Task instructions: Locate all lines with the word "part". Copy them.

========

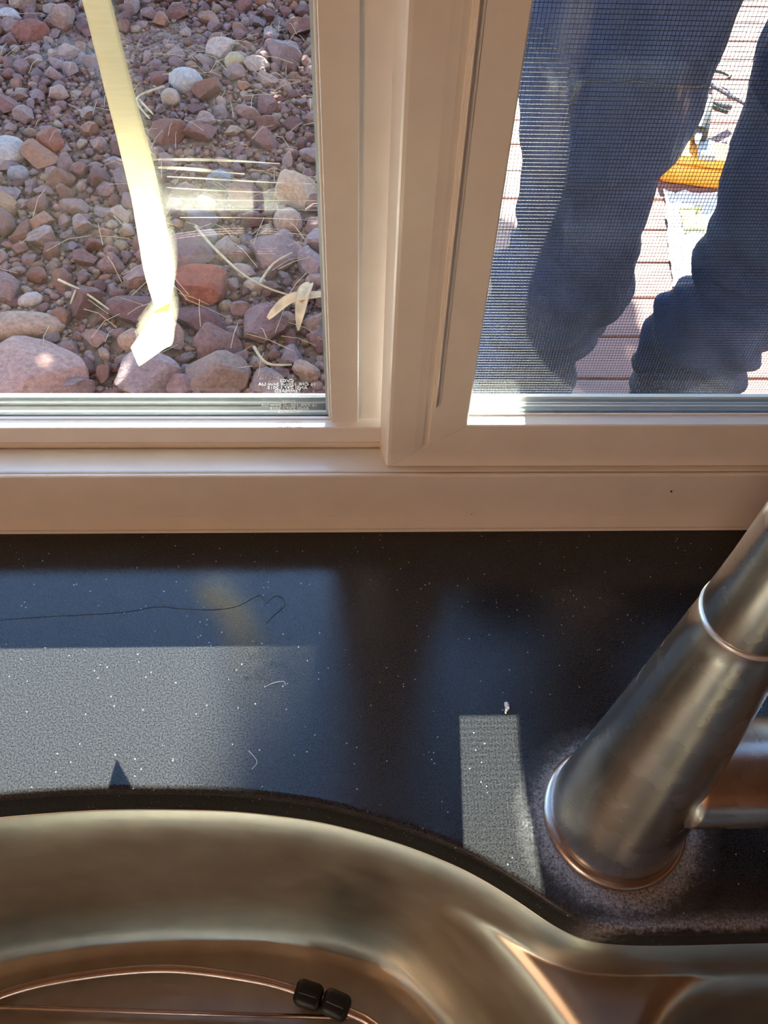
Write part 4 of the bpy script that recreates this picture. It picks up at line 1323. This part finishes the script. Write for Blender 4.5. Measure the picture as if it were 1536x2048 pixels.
def remesh(name, bm_, voxel, smooth_it=4, disp=None):
    bmesh.ops.recalc_face_normals(bm_, faces=bm_.faces)
    me_ = bpy.data.meshes.new(name + '_raw'); bm_.to_mesh(me_); bm_.free()
    o = bpy.data.objects.new('tmp', me_); COL.objects.link(o)
    md = o.modifiers.new('r', 'REMESH'); md.mode = 'VOXEL'; md.voxel_size = voxel
    if smooth_it:
        ms = o.modifiers.new('s', 'SMOOTH'); ms.factor = 0.5; ms.iterations = smooth_it
    dg = bpy.context.evaluated_depsgraph_get()
    me2 = bpy.data.meshes.new_from_object(o.evaluated_get(dg))
    bpy.data.objects.remove(o)
    me2.name = name
    if disp:
        nr = [v.normal.copy() for v in me2.vertices]
        for v, n_ in zip(me2.vertices, nr):
            v.co += n_ * disp(v.co)
        me2.update()
    smooth(me2)
    return me2

per = empty('person', (0.48, 1.06, DECK_Z))
setp(per, 'person in dark blue jeans and dark shirt standing on deck outside the screen', 'person')
YP = 1.06
legA = [(0.16, .245, .49), (0.06, .225, .460), (-.04, .217, .454), (-.099, .214, .451), (-.158, .214, .450), (-.205, .216, .432), (-.238, .228, .413), (-.30, .233, .416), (-.365, .238, .418),
        (-.408, .214, .434), (-.455, .212, .438), (-.500, .222, .415), (-.578, .218, .405), (-.683, .218, .388), (-.76, .225, .378), (-.835, .225, .375)]
legB = [(0.16, .475, .725), (0.06, .512, .740), (-.04, .515, .742), (-.117, .515, .745), (-.187, .522, .748), (-.225, .507, .742), (-.296, .523, .735), (-.36, .53, .73),
        (-.42, .528, .735), (-.465, .550, .735), (-.523, .515, .725), (-.577, .500, .715), (-.684, .515, .70), (-.76, .525, .69), (-.835, .53, .69)]
jb = bmesh.new()
for lg in (legA, legB):
    zs = [a[0] for a in lg]
    R_ = []
    for k, (z_, a, b_) in enumerate(lg):
        rx_ = (b_ - a) / 2
        R_.append((z_, (a + b_) / 2, YP - (0.02 if -.42 < z_ < -.2 else 0) + (0.03 if z_ < -.5 else 0), rx_, min(rx_, .115) * (0.98 if z_ > -.2 else 0.9)))
    ringloft(jb, R_[::-1])
capsule(jb, (.350, YP + .01, .175), (.610, YP + .01, .175), .120, .120, 24)
capsule(jb, (.40, YP - .02, .24), (.56, YP - .02, .24), .130, .130, 24)
def jeans_fold(c):
    z_ = c.z
    side = 1 if c.x < .48 else -1
    # slanting creases at the knee and bunched cloth over the shin
    a1 = math.exp(-((z_ + .42) / .10) ** 2)
    a2 = math.exp(-((z_ + .62) / .12) ** 2)
    a3 = math.exp(-((z_ + .02) / .10) ** 2)
    w1 = math.sin((z_ * 1.0 + (c.x - .33) * .55 * side + .12 * noise.noise(c * 6)) * 75)
    w2 = math.sin((z_ - (c.x - .33) * .7 * side + .10 * noise.noise(c * 7)) * 90)
    w3 = math.sin((z_ * .8 + (c.x - .48) * side * 1.2 + .08 * noise.noise(c * 8)) * 62)
    n_ = noise.noise(c * 9) * .007 + noise.noise(c * 22) * .004
    return n_ + .007 * a1 * w1 + .008 * a2 * w2 + .0045 * a3 * w3
jeans = obj('jeans', remesh('jeans', jb, 0.0075, 3, jeans_fold), M['denim'], per)
# pocket seam curve and side seam, on the cloth
from mathutils.bvhtree import BVHTree
def on_cloth(me_, pts, r_, name, mat, parent):
    bvh = BVHTree.FromPolygons([v.co for v in me_.vertices], [tuple(p.vertices) for p in me_.polygons])
    P_ = []
    for a, z_ in pts:
        hit = bvh.ray_cast(Vector((a, 0.5, z_)), Vector((0, 1, 0)))
        if hit[0] is not None: P_.append(hit[0] + Vector((0, -r_ * .3, 0)))
    if len(P_) > 2: smooth(obj(name, tube_bm(P_, r_, 6), mat, parent))
on_cloth(jeans.data, [(a, z_) for a, z_ in [(.262 + .012 * k, -.098 + .012 * math.sin(k * .28)) for k in range(14)]], .0012, 'pocket_seam', M['thread'], jeans)
on_cloth(jeans.data, [(.262 - .001 * k, -.10 - .012 * k) for k in range(8)], .0012, 'pocket_seam', M['thread'], jeans)
# boots
for cx_ in (.30, .61):
    bt = bmesh.new()
    capsule(bt, (cx_, YP + .06, DECK_Z + .13), (cx_, YP + .06, DECK_Z + .055), .052, .05)
    capsule(bt, (cx_, YP + .07, DECK_Z + .045), (cx_ + (.015 if cx_ > .5 else -.015), YP - .13, DECK_Z + .04), .045, .044, 20, ((0, 0, 1), .85))
    b_o = obj('boot', remesh('boot', bt, .007, 3), M['boot'], per)
    sl = bmesh.new(); capsule(sl, (cx_, YP + .07, DECK_Z + .012), (cx_ + (.015 if cx_ > .5 else -.015), YP - .135, DECK_Z + .012), .048, .047, 20, ((0, 0, 1), .22))
    obj('sole', sl, M['dark'], b_o)
# body: trunk leaning towards the window, arms reaching for the screen
SH = ((.165, .57, .535), (.525, .57, .535)); EL = ((.167, .70, .355), (.70, .60, .35)); HN = ((.235, .395, .345), (.60, .395, .40))
bd = bmesh.new()
capsule(bd, (.48, YP, .22), (.42, .86, .34), .125, .15, 24)
capsule(bd, (.30, .67, .44), (.42, .67, .44), .135, .135, 24)
capsule(bd, (.42, .86, .33), (.36, .67, .44), .15, .135, 24)
capsule(bd, (.215, .575, .53), (.475, .575, .53), .075, .075, 20)
capsule(bd, (.345, .56, .55), (.330, .49, .62), .062, .055)
hd = Vector((.320, .445, .680))
capsule(bd, hd + Vector((0, .02, .035)), hd + Vector((0, -.01, -.045)), .088, .062, 24)
capsule(bd, hd + Vector((0, -.085, .0)), hd + Vector((0, -.10, -.022)), .010, .014, 12)       # nose
for s_ in (-1, 1):
    capsule(bd, hd + Vector((.084 * s_, .01, .015)), hd + Vector((.082 * s_, .012, -.022)), .014, .011, 12, ((1, 0, 0), .5))  # ears
    capsule(bd, hd + Vector((.02 * s_, -.083, -.040)), hd + Vector((0, -.088, -.040)), .007, .008, 10)        # lips
for i in (0, 1):
    sg_ = 1 if i == 0 else -1
    capsule(bd, SH[i], EL[i], .058, .046)
    wr = Vector(HN[i])
    capsule(bd, EL[i], wr, .045, .029)
    fd = (wr - Vector(EL[i])).normalized()
    up_ = Vector((0, .35, 1)).normalized()
    sd = fd.cross(up_).normalized(); up_ = sd.cross(fd)
    palm = wr + fd * .035 + up_ * .02
    # the hand lies flat against the screen, fingers pointing up
    pm = [palm + sd * (k * .019 - .0285) for k in range(4)]
    for k, (pp, ln) in enumerate(zip(pm, (.066, .076, .071, .055))):
        capsule(bd, wr + sd * (k * .012 - .018), Vector((pp.x, pp.y, pp.z + .035)), .015, .0115, 10)
        k1 = Vector((pp.x, min(pp.y, .345) + .006, pp.z + .035 + ln * .5)); k2 = Vector((pp.x + .002 * (k - 1.5), .337, pp.z + .035 + ln))
        capsule(bd, Vector((pp.x, pp.y, pp.z + .035)), k1, .0105, .0095, 10)
        capsule(bd, k1, k2, .0095, .008, 10)
    th = wr + sd * (.028 * (1 if i == 0 else -1)) + fd * .02
    th2 = th + sd * (.026 * (1 if i == 0 else -1)) + Vector((0, -.01, .025))
    capsule(bd, wr, th, .016, .013, 10); capsule(bd, th, th2, .0125, .010, 10)
body_o = obj('body', remesh('body', bd, .0055, 3), M['skin'], per)
for s_ in (-1, 1):
    ey = bmesh.new(); bmesh.ops.create_uvsphere(ey, u_segments=14, v_segments=10, radius=.012, matrix=Matrix.Translation(hd + Vector((.032 * s_, -.074, .004))))
    smooth(obj('eye', ey, M['white_p'], body_o))
hb = bmesh.new()
capsule(hb, hd + Vector((0, .035, .055)), hd + Vector((0, .045, -.01)), .094, .082, 24)
smooth(obj('hair', hb, M['hair'], per))
sb = bmesh.new()
capsule(sb, (.44, YP - .03, .25), (.52, YP - .03, .25), .148, .148, 24)
capsule(sb, (.48, YP - .03, .26), (.42, .86, .36), .155, .168, 24)
capsule(sb, (.42, .86, .34), (.36, .67, .44), .172, .155, 24)
capsule(sb, (.29, .67, .44), (.43, .67, .44), .152, .152, 24)
capsule(sb, (.205, .575, .53), (.485, .575, .53), .088, .088, 20)
for i in (0, 1):
    capsule(sb, SH[i], Vector(EL[i]), .074, .060)
    capsule(sb, Vector(EL[i]), Vector(EL[i]).lerp(Vector(HN[i]), .25), .060, .055)
shirt_fold = lambda c: noise.noise(c * 10) * .008 + .004 * math.sin((c.z + c.x * .4) * 70 + 3 * noise.noise(c * 5))
obj('shirt', remesh('shirt', sb, .008, 3, shirt_fold), M['shirt'], per)

# ================================================================== TREE that shades the gravel (beyond the picture's top)
M['leaf'] = plain('green_leaf', (0.09, 0.16, 0.035), rough=0.6, noise_amt=0.3, scale=20)
M['bark'] = plain('bark', (0.14, 0.09, 0.06), rough=0.9, noise_amt=0.3, scale=30, bump=0.6)
tree = empty('garden_tree', (-1.3, 6.2, SOIL_Z))
setp(tree, 'leafy garden tree beyond the gravel shading the ground', 'tree')
tk = bmesh.new()
tube_bm(catmull([(-1.3, 6.2, SOIL_Z - .05), (-1.27, 6.2, 0.0), (-1.32, 6.18, 1.0), (-1.25, 6.2, 2.0)], 6), [.13 - .003 * i for i in range(19)], 14, tk)
for a, b_, c in ((-2.4, 6.0, 1.9), (-.2, 6.3, 2.0), (-1.0, 5.6, 2.3), (-1.7, 6.9, 2.3)):
    tube_bm(catmull([(-1.3, 6.2, .6 + random.random() * .5), ((a - 1.3) / 2, (b_ + 6.2) / 2, 1.5), (a, b_, c)], 5), [.06 - .004 * i for i in range(11)], 8, tk)
tube_bm(catmull([(-0.2, 6.3, 2.0), (0.1, 6.2, 2.6), (0.27, 6.2, 3.3), (0.285, 6.2, 4.5)], 6), [.03 - .0012 * i for i in range(19)], 6, tk)
smooth(obj('trunk', tk, M['bark'], tree))
LV = []; LF = []
def leaf(c, s_):
    u = Vector((random.gauss(0, 1), random.gauss(0, 1), random.gauss(0, 1))).normalized(); v = u.orthogonal().normalized()
    b0 = len(LV)
    for a, b_, n_ in ((-1, 0, 0), (-.3, .45, .08), (.4, .4, .05), (1, 0, 0), (.4, -.4, .05), (-.3, -.45, .08)):
        LV.append(c + (u * a + v * b_ + u.cross(v) * n_) * s_)
    LF.append(tuple(range(b0, b0 + 6)))
def crown(cx_, cy_, cz_, rx_, ry_, rz_, n, s_):
    for _ in range(n):
        d = Vector((random.gauss(0, 1), random.gauss(0, 1), random.gauss(0, 1))).normalized() * (random.random() ** .4)
        leaf(Vector((cx_ + d.x * rx_, cy_ + d.y * ry_, cz_ + d.z * rz_)), s_ * random.uniform(.7, 1.3))
crown(-1.55, 6.2, 1.20, 1.25, 1.0, 1.10, 4200, .085)
crown(-0.55, 6.3, 1.15, 1.00, 0.9, 1.05, 3400, .085)
crown(0.30, 6.2, 2.62, 0.74, 0.6, 0.82, 2600, .080)
crown(-1.25, 6.4, 2.20, 1.50, 0.8, 1.15, 4200, .090)
crown(0.285, 6.2, 3.95, 0.040, 0.15, 0.75, 40, .050)
setp(obj('foliage', mesh_np('foliage', LV, LF), M['leaf'], tree), kind='stuff')
# tall shade tree behind it: its crown keeps the sun off all but the lowest part of the window
tall = empty('shade_tree', (-3.1, 8.2, SOIL_Z))
setp(tall, 'tall spreading shade tree with high crown behind the garden tree', 'tree')
tk = bmesh.new()
tube_bm(catmull([(-3.1, 8.2, SOIL_Z - .05), (-3.0, 8.2, 1.0), (-2.9, 8.2, 3.6), (-2.4, 8.1, 5.3)], 6), [.2 - .004 * i for i in range(19)], 14, tk)
for a, b_, c in ((-0.6, 8.0, 5.7), (1.4, 8.0, 5.8), (3.2, 8.1, 5.9), (-4.6, 8.1, 5.8)):
    tube_bm(catmull([(-2.6, 8.2, 4.9), ((a - 2.6) / 2, 8.1, 5.6), (a, b_, c)], 5), [.09 - .006 * i for i in range(11)], 8, tk)
smooth(obj('trunk', tk, M['bark'], tall))
LV = []; LF = []
for _ in range(13000):
    x_ = random.uniform(-4.6, 4.6) if _ < 11000 else random.uniform(-0.05, 0.65); y_ = random.uniform(7.5, 8.5)
    zb_ = 0.130 + (y_ - 0.289) * 0.637 + 0.03 * math.sin(x_ * 5) + 0.05 * abs(noise.noise(Vector((x_ * 3, 0, 0))))
    h_ = 0.95 * (1 - (x_ / 6.2) ** 2)
    if 0.21 < x_ < 0.39 and random.random() < 0.55: continue
    near_gap = -0.05 < x_ < 0.65
    leaf(Vector((x_, y_, zb_ + 0.05 + h_ * random.random() ** 1.5)), (.05 if near_gap else .1) * random.uniform(.7, 1.3))
setp(obj('foliage', mesh_np('foliage', LV, LF), M['leaf'], tall), kind='stuff')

========

The output:
Write part 4 of the bpy script that recreates this picture. It picks up at line 1323. This part finishes the script. Write for Blender 4.5. Measure the picture as if it were 1536x2048 pixels.
# tall shade tree behind it: its crown keeps the sun off all but the lowest part of the window